Во всей Западной Европе этот горький, но необходимый опыт уничтожил всякое доверие к ламартиновским фразам. Напротив, в Восточной Европе все еще существуют фракции, якобы демократические, революционные фракции, которые продолжают служить эхом этих фраз и сентиментальных чувств и проповедовать евангелие братства европейских народов.

Эти фракции — мы оставляем в стороне некоторых невежественных мечтателей-немцев, например г-на А. Руге и др, — суть демократические панслависты различных славянских народов.

Программа демократического панславизма лежит перед нами в виде брошюры «Призыв к славянам. Сочинение русского патриота Михаила Бакунина, депутата Славянского съезда в Праге». Кётен, 1848.

Бакунин — наш друг. Но это не помешает нам подвергнуть критике его брошюру.


Вот частичный портрет революционной эпохи. Как в начале 1848-го года революционные демократы выступали с "сентиментальными фразами", не предлагая решительных "революционных мер", так в 49-ом году, уже после разгрома революции на континенте, ничего не поменялось, и революционная демократия утешает себя всё теми же цветастыми фразами. И никаких попыток рефлексии, никаких попыток разобраться, почему история пошла так, а не иначе, вместо анализа причин поражения декларация всё тех же целей и лозунгов, высказанных ровно теми же словами, что и раньше (очень выпукло эта картина дана у Герцена в "Былом и думах" в главе о французской эмиграции в Лондоне).

Статья Энгельса направлена против указанного явления, общего всему европейскому революционному движению, и брошюра Бакунина "Призыв к славянам..." служит Энгельсу примером, иллюстрирующим общий мечтательный настрой демократии.

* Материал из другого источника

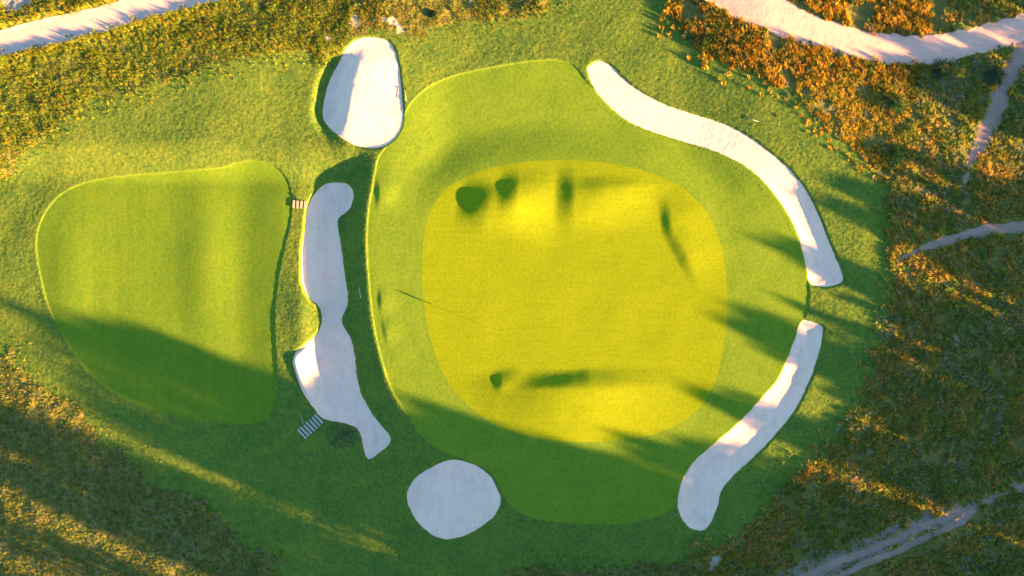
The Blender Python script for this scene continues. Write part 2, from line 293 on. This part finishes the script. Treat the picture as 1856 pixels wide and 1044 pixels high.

Классовая борьба пролетариата, как сказано в "Манифесте", интернациональна по содержанию, но национальна по форме. Т.е. перед революционерами стоит задача победоносно завершить революцию в своей стране и лишь затем можно будет что-то думать о "конфедерации братских народов". Но мечтательность порождает неспособность здраво анализировать сложившуюся ситуацию, а без этой способности нельзя поставить перед собой реально осуществимые задачи, значит нельзя будет составить программу конкретную действий, план "решительных революционных мер", а без этого революция останется беззащитной и падёт под первым же напором реакции, когда стихийный энтузиазм масс начнёт спадать.

Разумеется, ни о чём этом у Кара-Мурзы прочитать нельзя, он считает, что единственное, что двигало Энгельсом при написании статьи, была "страстная ненависть к славянским народам".


Что касается цитаты про мексиканцев, то она, во-первых, полемичски заострена против Бакунина, во-вторых, смысл её вовсе не в том, что Энгельс даёт моральные санкции на действия против мексиканцев, а в указании на то, что история действует, не спрашивая ни чьих моральных санкций.


Вот ещё несколько цитат, которые Вы не найдёте у Кара-Мурзы, а найдёте Вы их только если самостоятельно прочитаете статью Энгельса "Демократический панславизм".

«Справедливость», «человечность», «свобода» и т. п. могут тысячу раз требовать того или другого; но если что-нибудь невозможно, оно в действительности не происходит и, несмотря ни на что, остается «пустой мечтой». Роль, которую масса славян играла после пражского съезда, должна была бы рассеять иллюзии панславистов; они должны были бы понять, что со всеми благими пожеланиями и прекрасными мечтами ничего не поделаешь против железной действительности, что их политика так же мало была когда-либо «политикой революции», как и политика Французской республики.

Контрреволюциооная роль, которую сыграли славянские народы Австро-Венгрии напрямую сравнивается Энгельсом с контрреволюционной ролью политики французской буржуазии. А Кара-Мурза продолжает талдычить, про "этничность в тени классовой теории".


Заметим прежде всего, что для демократов Славянского съезда политическая романтика и сентиментальность весьма извинительны. За исключением поляков — поляки по вполне понятным причинам не панслависты, — все они принадлежат к таким народам, которые либо, подобно южным славянам, по всему своему историческому положению неизбежно являются контрреволюционными, либо, подобно русским, еще далеки от революции и потому, по крайней мере пока, еще контрреволюционны.

А мы заметим, что Кара-Мурза приписывает классикам тот взгляд, что они делят народы на революционные и контрреволюционные по признику крови, по какому-то "примордиализму".

Однако все это еще не имело бы решающего значения. Если бы славяне в какую-нибудь эпоху своего угнетения начали новую революционную историю, они уже этим одним доказали бы свою жизнеспособность. Революция с этого самого момента была бы заинтересована в их освобождении, и частные интересы немцев и мадьяр отступили бы перед более важными интересами европейской революции.
...
И тем не менее эти упреки оказались бы излишними и несправедливыми, если бы славяне где бы то ни было приняли серьезное участие в движении 1848 года, если бы они поспешили вступить в ряды революционных народов. Одна смелая попытка
совершить демократическую революцию, даже в том случае, если она терпит поражение, вытравляет из памяти народов целые века позора и трусости, немедленно реабилитирует даже глубоко презираемую нацию.


Т.е. в объяснении позиции Энгельса прав Ленин, а не Кара-Мурза.